The same day Hunter met with Bardach, June 2, Frank Coffman, a local writer and new friend of Jeff Shapiro’s, dropped by the DA’s office to leave a note for Lou Smit. Coffman was surprised when Smit came out to the reception area and suggested they have a chat. Over coffee at the Canyon Café in the Justice Center, Coffman told Smit he’d heard a rumor that the acronym SBTC, which had been mentioned in the ransom note, might stand for “saved by the cross.”
The detective said he had to admit that there were “lots of wild things in this case.” He asked if Coffman knew what movies had been playing in Boulder right before JonBenét was murdered.
Ransom was one, Coffman said.
“Well, what do you think that means?” Smit asked.
“Could JonBenét’s death have been premeditated?”
“You’re the one who used the word premeditated,” Smit answered—as if confirming that he too thought the murder had been planned.
“This guy’s going to be caught,” Smit added.
That was odd, Coffman thought. The police didn’t have to catch John or Patsy Ramsey—all they had to do was arrest or indict them. Coffman surmised that Smit was exploring an intruder theory.
“I’ve studied the whole thing, I’ve read everything,” Smit said in a matter-of-fact—and somewhat superior—way. “Other people have a piece of the picture. I have all the information right up here,” he said, pointing to his head.

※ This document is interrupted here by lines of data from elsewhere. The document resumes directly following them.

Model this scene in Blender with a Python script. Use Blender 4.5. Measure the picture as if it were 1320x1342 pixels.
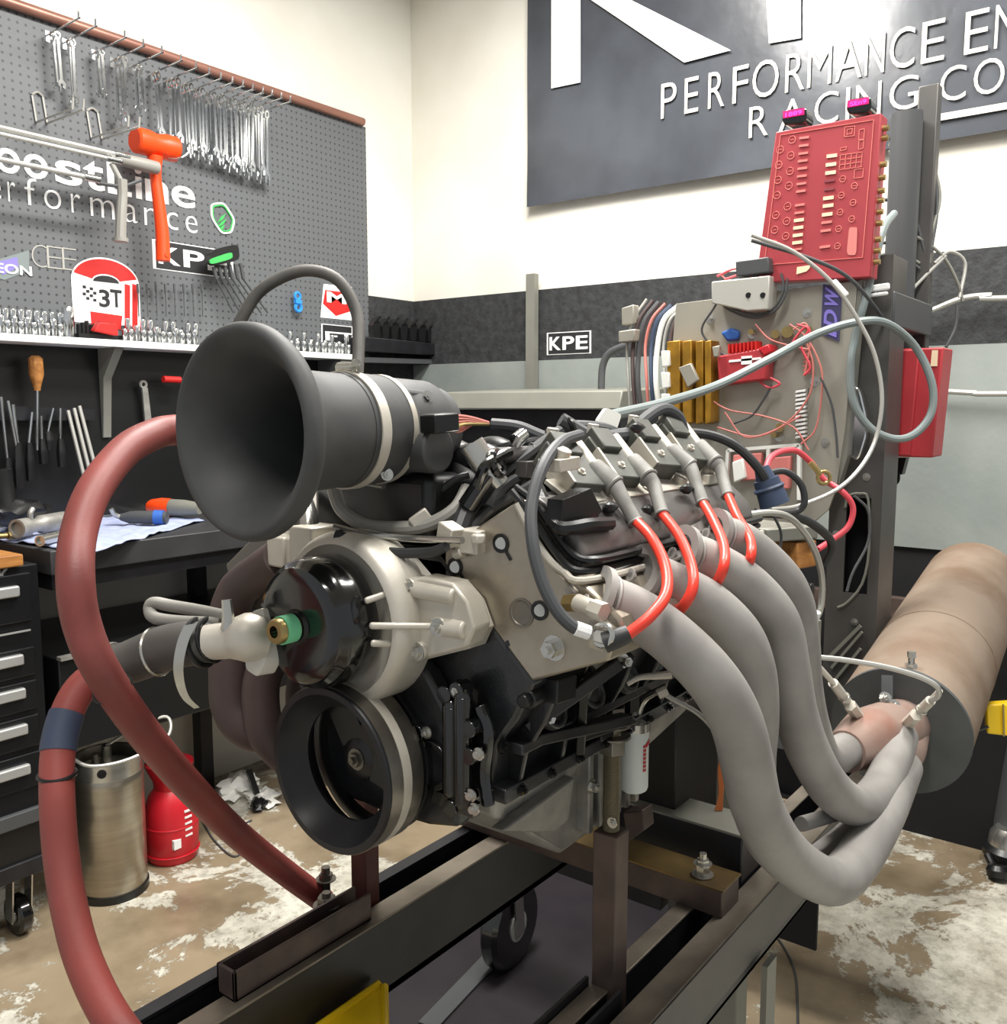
import bpy, bmesh, math, random
from mathutils import Vector as V, Matrix, noise
random.seed(7)
for o in list(bpy.data.objects): bpy.data.objects.remove(o)
S = bpy.context.scene
C = S.collection
PI = math.pi
# ---------------------------------------------------------------- camera, world, lights, exposure
HC = 1.45; FP = 1200.0; TILT = math.radians(6.56); HEAD = math.radians(37.3)
cam = bpy.data.cameras.new('camera'); co = bpy.data.objects.new('camera', cam); C.objects.link(co)
cam.sensor_fit = 'HORIZONTAL'; cam.sensor_width = 36; cam.lens = 36*FP/1320; cam.clip_start = .02
co.location = (0, 0, HC); co.rotation_euler = (PI/2-TILT, 0, HEAD-PI/2)
S.camera = co
S.view_settings.view_transform = 'Standard'; S.view_settings.look = 'None'
S.view_settings.gamma = 1; S.view_settings.use_curve_mapping = False
S.view_settings.exposure = 0.25
w = bpy.data.worlds.new('world'); S.world = w; w.use_nodes = True
w.node_tree.nodes['Background'].inputs[0].default_value = (.95, .97, 1, 1)
w.node_tree.nodes['Background'].inputs[1].default_value = .42
def area(name, loc, sx, sy, power, aim=None, col=(1, .97, .92)):
    l = bpy.data.lights.new(name, 'AREA'); l.shape = 'RECTANGLE'; l.size = sx; l.size_y = sy; l.energy = power; l.color = col
    o = bpy.data.objects.new(name, l); C.objects.link(o); o.location = loc
    if aim: o.rotation_euler = (V(aim)-V(loc)).to_track_quat('-Z', 'Y').to_euler()
    return o
LAMPS = [(1.9, 1.5, 3.3, 98), (.3, .3, 3.3, 45), (2.2, 0, 3.3, 55)]
for i, (x, y, z, p) in enumerate(LAMPS):
    area('ceiling_lamp_light', (x, y, z), 1.3, .35, p)

# ---------------------------------------------------------------- pixel -> point on a real plane
CF = (math.cos(HEAD), math.sin(HEAD)); CR = (math.sin(HEAD), -math.cos(HEAD))
def ray(u, v):
    a = (u-660)/FP; b = (v-671)/FP
    fw = math.cos(TILT)-math.sin(TILT)*b; dn = math.sin(TILT)+math.cos(TILT)*b
    return V((fw*CF[0]+a*CR[0], fw*CF[1]+a*CR[1], -dn))
O0 = V((0, 0, HC))
def _at(u, v, ax, val):
    d = ray(u, v); return O0+d*((val-O0[ax])/d[ax])
def PX(u, v, x): return _at(u, v, 0, x)
def PY(u, v, y): return _at(u, v, 1, y)
def PZ(u, v, z): return _at(u, v, 2, z)
def PD(u, v, d): return O0+ray(u, v)*d

# ---------------------------------------------------------------- materials
def lin(h):
    h = h.lstrip('#'); r = [int(h[i:i+2], 16)/255 for i in (0, 2, 4)]
    return tuple(c/12.92 if c <= .04045 else ((c+.055)/1.055)**2.4 for c in r)+(1,)
MATS = {}
def M(name, col, rough=.5, metal=0., col2=None, nscale=30., nmix=.5, bump=0., coat=0., emit=0., bscale=None, lo=.35, hi=.65, aniso=None, alpha=None):
    if name in MATS: return MATS[name]
    m = bpy.data.materials.new(name); m.use_nodes = True; nt = m.node_tree; b = nt.nodes['Principled BSDF']
    b.inputs['Base Color'].default_value = lin(col); b.inputs['Roughness'].default_value = rough; b.inputs['Metallic'].default_value = metal
    if coat: b.inputs['Coat Weight'].default_value = coat; b.inputs['Coat Roughness'].default_value = .08
    if emit: b.inputs['Emission Color'].default_value = lin(col); b.inputs['Emission Strength'].default_value = emit
    tc = nt.nodes.new('ShaderNodeTexCoord')
    if col2:
        n = nt.nodes.new('ShaderNodeTexNoise'); n.inputs['Scale'].default_value = nscale; n.inputs['Detail'].default_value = 6
        if aniso:
            mp = nt.nodes.new('ShaderNodeMapping'); mp.inputs['Scale'].default_value = aniso
            nt.links.new(tc.outputs['Object'], mp.inputs[0]); nt.links.new(mp.outputs[0], n.inputs['Vector'])
        else: nt.links.new(tc.outputs['Object'], n.inputs['Vector'])
        r = nt.nodes.new('ShaderNodeValToRGB'); r.color_ramp.elements[0].position = lo; r.color_ramp.elements[1].position = hi
        r.color_ramp.elements[0].color = lin(col); r.color_ramp.elements[1].color = lin(col2)
        nt.links.new(n.outputs[0], r.inputs[0]); nt.links.new(r.outputs[0], b.inputs['Base Color'])
    if bump:
        n2 = nt.nodes.new('ShaderNodeTexNoise'); n2.inputs['Scale'].default_value = bscale or nscale*3; n2.inputs['Detail'].default_value = 4
        nt.links.new(tc.outputs['Object'], n2.inputs['Vector'])
        bp = nt.nodes.new('ShaderNodeBump'); bp.inputs['Strength'].default_value = bump; bp.inputs['Distance'].default_value = .003
        nt.links.new(n2.outputs[0], bp.inputs['Height']); nt.links.new(bp.outputs[0], b.inputs['Normal'])
    MATS[name] = m; return m
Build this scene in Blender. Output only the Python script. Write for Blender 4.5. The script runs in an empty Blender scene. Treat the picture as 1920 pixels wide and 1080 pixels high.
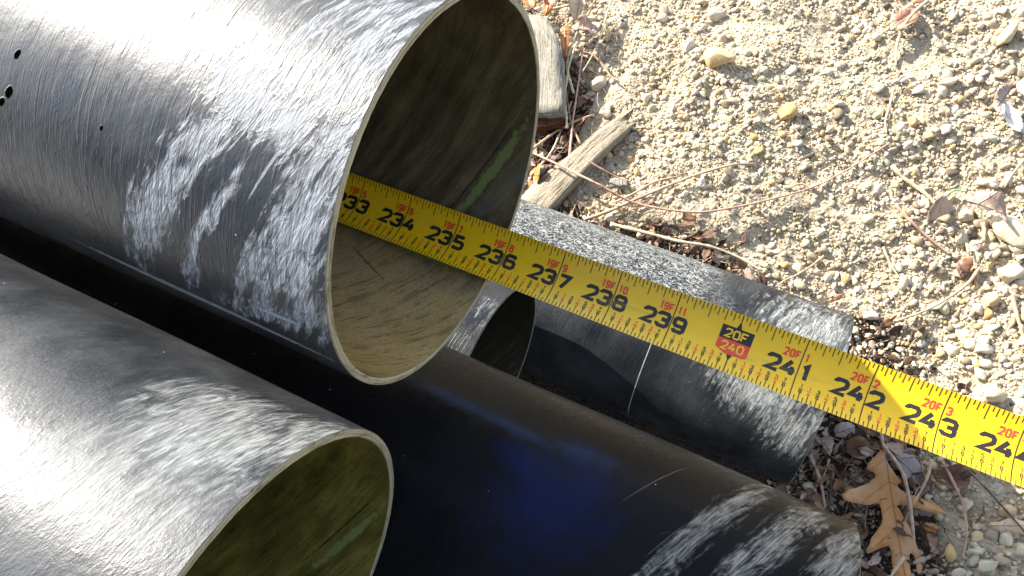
import bpy, bmesh, math, random
import numpy as np
from mathutils import Vector, Matrix, noise as mnoise

IN = 0.0254
H0 = 19.41            # height of the top pipe's axis over the ground, inches
scene = bpy.context.scene
COL = scene.collection

# ------------------------------------------------------------------ camera
F_PX = 1407.2
CAM = np.array([4.250157, -2.427119, 9.236369 + H0])
M = np.array([[0.8902029670310689, 0.3438978330110227, -0.29878580612104766],
              [0.40134445860264617, -0.9023381866363809, 0.15718912967096949],
              [-0.21554884142122036, -0.25984625721393556, -0.9412856206135728]])
cam_d = bpy.data.cameras.new("camera")
cam_d.sensor_width = 36
cam_d.lens = F_PX / 1920 * 36
cam_d.clip_start = 0.01
cam_d.clip_end = 500
cam_o = bpy.data.objects.new("camera", cam_d)
COL.objects.link(cam_o)
R_, D_, F_ = M[:, 0], M[:, 1], M[:, 2]
cm = Matrix(((R_[0], -D_[0], -F_[0], CAM[0]*IN), (R_[1], -D_[1], -F_[1], CAM[1]*IN), (R_[2], -D_[2], -F_[2], CAM[2]*IN), (0, 0, 0, 1)))
cam_o.matrix_world = cm
cam_d.dof.use_dof = False
cam_d.dof.focus_distance = 17.0 * IN
cam_d.dof.aperture_fstop = 5.6 * 4.5
scene.camera = cam_o

# ------------------------------------------------------------------ light
SUN = Vector((-1.66, 0.61, 1.0)).normalized()
w = bpy.data.worlds.new("World")
scene.world = w
w.use_nodes = True
nt = w.node_tree
nt.nodes.clear()
sky = nt.nodes.new("ShaderNodeTexSky")
sky.sky_type = 'NISHITA'
sky.sun_disc = False
sky.sun_elevation = math.asin(SUN.z)
sky.sun_rotation = math.atan2(SUN.x, SUN.y)
bg = nt.nodes.new("ShaderNodeBackground")
bg.inputs[1].default_value = 0.15
wo = nt.nodes.new("ShaderNodeOutputWorld")
hs = nt.nodes.new("ShaderNodeHueSaturation")      # the camera's white balance takes most of the blue out of the shade
hs.inputs["Saturation"].default_value = 0.70
nt.links.new(sky.outputs[0], hs.inputs["Color"])
nt.links.new(hs.outputs[0], bg.inputs[0])
nt.links.new(bg.outputs[0], wo.inputs[0])
sd = bpy.data.lights.new("sun", 'SUN')
sd.energy = 4.7
sd.angle = math.radians(0.55)
sd.color = (1.0, 0.945, 0.84)
so = bpy.data.objects.new("sun", sd)
COL.objects.link(so)
so.rotation_euler = SUN.to_track_quat('Z', 'Y').to_euler()
so.location = (0, 0, 3)

scene.view_settings.view_transform = 'Standard'
scene.view_settings.look = 'None'
scene.view_settings.gamma = 1
scene.view_settings.exposure = 1.62
scene.cycles.max_bounces = 8

random.seed(7)
rng = np.random.default_rng(11)

# ------------------------------------------------------------------ helpers
def pray(px, py):
    r = M @ np.array([px - 960, py - 540, F_PX])
    return r / np.linalg.norm(r)

def at(px, py, z=0.0):
    """point (inches) at height z seen at a pixel of the 1920 px photograph"""
    r = pray(px, py)
    return CAM + r * ((z - CAM[2]) / r[2])

def tag(o, label=None, cat=None, group=None, kind=None):
    if label: o["label"] = label
    if cat: o["category"] = cat
    if group: o["group"] = group
    if kind: o["kind"] = kind
    return o

def mesh_np(name, co, faces, mats, parent=None, smooth=True, scale=IN, midx=None):
    """faces: (n,k) int array with constant k, co in inches"""
    co = np.asarray(co, np.float32) * scale
    faces = np.asarray(faces, np.int32)
    me = bpy.data.meshes.new(name)
    n, k = faces.shape
    me.vertices.add(len(co)); me.vertices.foreach_set("co", co.ravel())
    me.loops.add(n * k); me.loops.foreach_set("vertex_index", faces.ravel())
    me.polygons.add(n); me.polygons.foreach_set("loop_start", np.arange(0, n * k, k, dtype=np.int32))
    me.update(calc_edges=True)
    me.validate()
    if smooth: me.shade_smooth()
    for m in (mats if isinstance(mats, (list, tuple)) else [mats]): me.materials.append(m)
    if midx is not None: me.polygons.foreach_set("material_index", np.asarray(midx, np.int32))
    o = bpy.data.objects.new(name, me)
    COL.objects.link(o)
    if parent: o.parent = parent
    return o

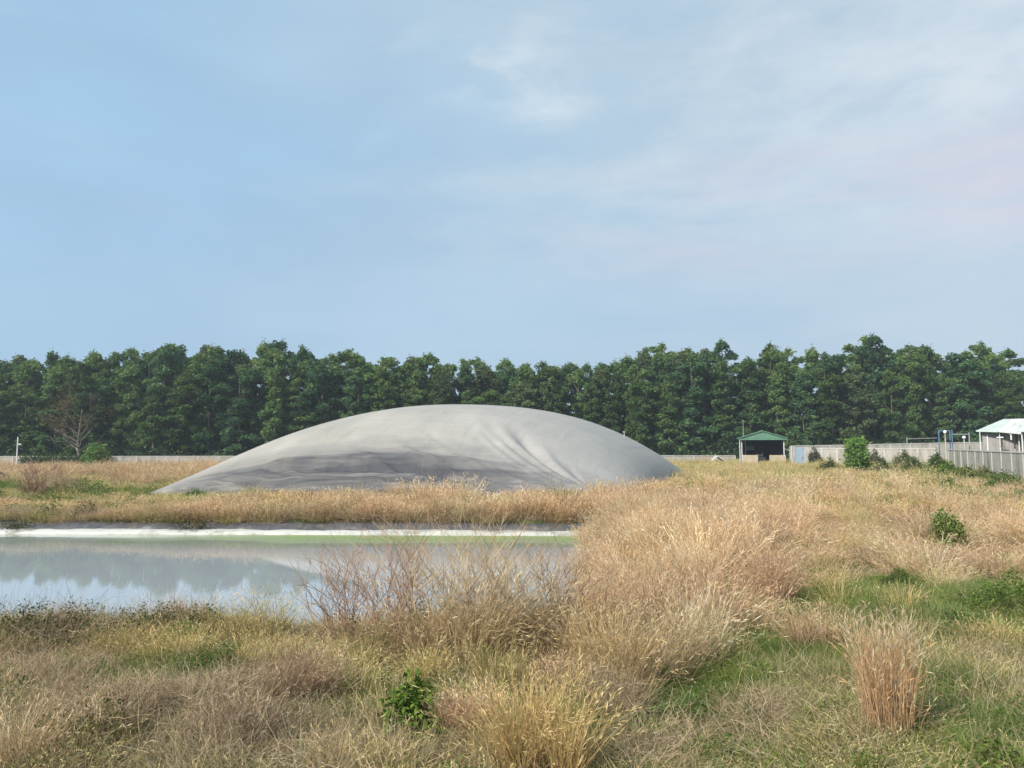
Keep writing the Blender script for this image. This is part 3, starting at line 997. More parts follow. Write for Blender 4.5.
def slope(p, q, r2, s2, th, name, m, parent):
    """Thin slab between four corners."""
    mb_ = MB()
    a = [mb_.b.verts.new(v) for v in (p, q, r2, s2)]
    b = [mb_.b.verts.new(Vector(v) - Vector((0, 0, th))) for v in (p, q, r2, s2)]
    mb_.b.faces.new(a)
    mb_.b.faces.new(b[::-1])
    for i in range(4):
        j = (i + 1) % 4
        mb_.b.faces.new((a[i], b[i], b[j], a[j]))
    # standing ribs
    P_, Q_, R_, S_ = map(Vector, (p, q, r2, s2))
    n = max(4, int((Q_ - P_).length / .5))
    for i in range(n + 1):
        u = i / n
        mb_.tube([P_.lerp(Q_, u) + Vector((0, 0, .02)), S_.lerp(R_, u) + Vector((0, 0, .02))], .022, n=4)
    return mb_.build(name, m, parent)


# hipped left part: mint end slope, then grey front slope
K1, K2 = local(997, 431.5, -.4), local(1019, 437.5, -2.6)
R2 = local(1011, 419.2, 3.6)
slope((0, 0, e1), K1, (R2[0], 3.6, r1z), (XR, 3.6, r1z), .07, 'roof', M_mint, fb)
slope((K1[0] + .03, K1[1], K1[2] + .02), (K2[0] + 6, -3.6, K2[2] - .4), (Wb, 3.6, r1z + .1), (R2[0] + .03, 3.6, r1z + .02), .07, 'roof', M_roof, fb)
slope((0, .05, e1), (XR, 3.68, r1z), (Wb, 3.68, r1z + .1), (Wb, 9, e1), .07, 'roof', M_roof, fb)
mb = MB()
mb.box(.5, Wb - .3, .4, .5, -.3, e1 - .25)
mb.box(.5, .6, .55, 7, -.3, e1 - .25)
mb.build('wall', M_tin, fb)
for k in range(14):
    x = .9 + k * 1.15
    MB().box(x - .05, x + .05, .34, .398, -.3, e1 - .3).build('batten', M_wood if k % 3 else M_white, fb)
MB().box(1.2, 2.1, .37, .398, 0, 1.95).build('door', M_wood, fb)
MB().box(3.2, 4.6, .37, .398, .9, 1.9).build('window', M_shade, fb)
for x in (.3, 1.9, 3.4):
    MB().tube([(x, -.1, -.3), (x, -.1, e1 - .12)], .045).build('porch_post', M_white, fb)
# lean-to in front with a dark shadowed front
lt0 = at(1017.5, 431, 62)
ln_ = empty('lean_to', (lt0.x, 62, gz(lt0.x, 62)), BR)
tag(ln_, 'small lean-to with mint roof edge cut off by the right photo edge', 'shed')
lz = lt0.z - ln_.location.z
slope((0, 0, lz), (7, -.5, lz), (7, 3, lz + 1.1), (0.7, 3, lz + 1.1), .08, 'roof', M_mint, ln_)
MB().box(.3, 7, .8, .9, -.3, lz + .1).build('wall', M_tin, ln_)
MB().box(.6, 1.5, .74, .79, 0, 1.9).build('door', M_shade, ln_)
MB().tube([(.3, .3, -.3), (.3, .3, lz - .1)], .05).build('post', M_white, ln_)
# white cistern-like box and cloths on the porch seen above the wall
p = at(1000, 437.5, 70)
wb_ = empty('wall_lamp', (p.x, 70, p.z), BR)
tag(wb_, 'white lamp on a short arm under the pale roof of the farm building', 'lamp')
MB().box(-.28, .28, -.1, .1, -.06, .06, .03).build('shade', M_white, wb_)
MB().tube([(0, .1, 0), (0, .9, .1)], .02).build('arm', M_metal, wb_)
p = at(1011, 434, 70)
vt = empty('roof_vent', (p.x, 70, p.z - .15))
tag(vt, 'tiny white vent cap on the grey slope of the farm building roof', 'vent')
MB().tube([(0, 0, -.4), (0, 0, .1)], .07).build('pipe', M_white, vt)
MB().tube([(0, 0, .1), (0, 0, .2)], .15, .05, 10).build('cap', M_white, vt)

# white sheeting propped before the wall, white pole at the left
p = at(714, 459.5, 100)
sb = MB()
sb.prism([(-1.0, 0), (-.2, .75), (.9, .05), (.75, 0), (-.2, .6), (-.8, 0)], -.6, .7)
so = sb.build('sheeting', M_cap)
so.location = (p.x, 98, gz(p.x, 98) + .55)
tag(so, 'pale folded sheet lying in grass between the dome and the shed', 'sheet')
p = at(18, 437, 90)
gp = gz(p.x, 90)
po = empty('utility_pole', (p.x, 90, gp))
tag(po, 'thin white pole with a short side arm before the left wall', 'pole')
MB().tube([(0, 0, -.3), (0, 0, p.z - gp)], .075, .06, 8).build('shaft', M_white, po)
MB().box(.09, .42, -.05, .05, p.z - gp - .95, p.z - gp - .8).build('side_arm', M_white, po)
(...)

Some weeks later, Coffman met Steve Thomas for the first time at police headquarters. “Do you think the crime was premeditated?” he asked the detective.
Thomas assumed that Coffman was referring to an intruder theory.
“That’s not the way we think. That sounds like Lou Smit,” he replied. “They’re going by a different theory over there.”
Smit and Steve Ainsworth were still investigating the possible use of a stun gun. By now they had learned that Air Tasers were sold locally by Boulder Security, and that another stun gun, called the Muscle Man, had the same characteristics as the Air Taser.
When they had gathered sufficient information, Ainsworth, Pete Hofstrom, Trip DeMuth, and Detective Sgt. Wickman met with the coroner, John Meyer. After reviewing the photos and this new information, Meyer concluded that the injuries on JonBenét’s face and back were, in fact, consistent with those produced by a stun gun.
Soon after, Ainsworth learned of a 1988 Larimer County murder in which a stun gun had been used on a thirteen-month-old girl, Michaela Hughes, who had been sexually assaulted and killed. Ainsworth met with Dr. Robert Deters, the pathologist on the case, and showed him the autopsy photos of JonBenét. Deters agreed that the marks were consistent with a stun-gun injury, but he didn’t think the body had to be exhumed. Nothing more would be learned by examining the skin tissue. Ainsworth asked Deters if a child of six would be immobilized by a stun-gun’s electrical shock. Not only would the child be pa
ralyzed, the coroner said, but she would have been unable to scream. That raised the question of whether JonBenét had screamed before the stun gun was used on her—if one was used.
In her June 3 column, Cindy Adams of the New York Post wrote that Commander Eller had applied for the job of police chief in Cocoa Beach, Florida. The next day, Charlie Brennan of the Rocky Mountain News obtained a copy of Eller’s résumé from Florida. Brennan told Bill Wise that he had Eller’s curriculum vita, and Wise asked for a copy. Since Hunter’s staff could also obtain the document, Brennan saw no reason not to fax him a copy.
A few days later, Hunter spoke to Brennan. “Charlie, you might want to do a little digging into the time Eller spent with the community policing consortium,” Hunter said. Brennan could tell that the DA was choosing his words carefully. “Apparently things didn’t go so well for him there,” Hunter told the reporter. “There might have been a charge of sexual harassment, or something to that effect.”
On page four of Eller’s résumé, it said that he had been a “loaned executive” from January to August 1995, serving as director of the Colorado Consortium of Community Policing.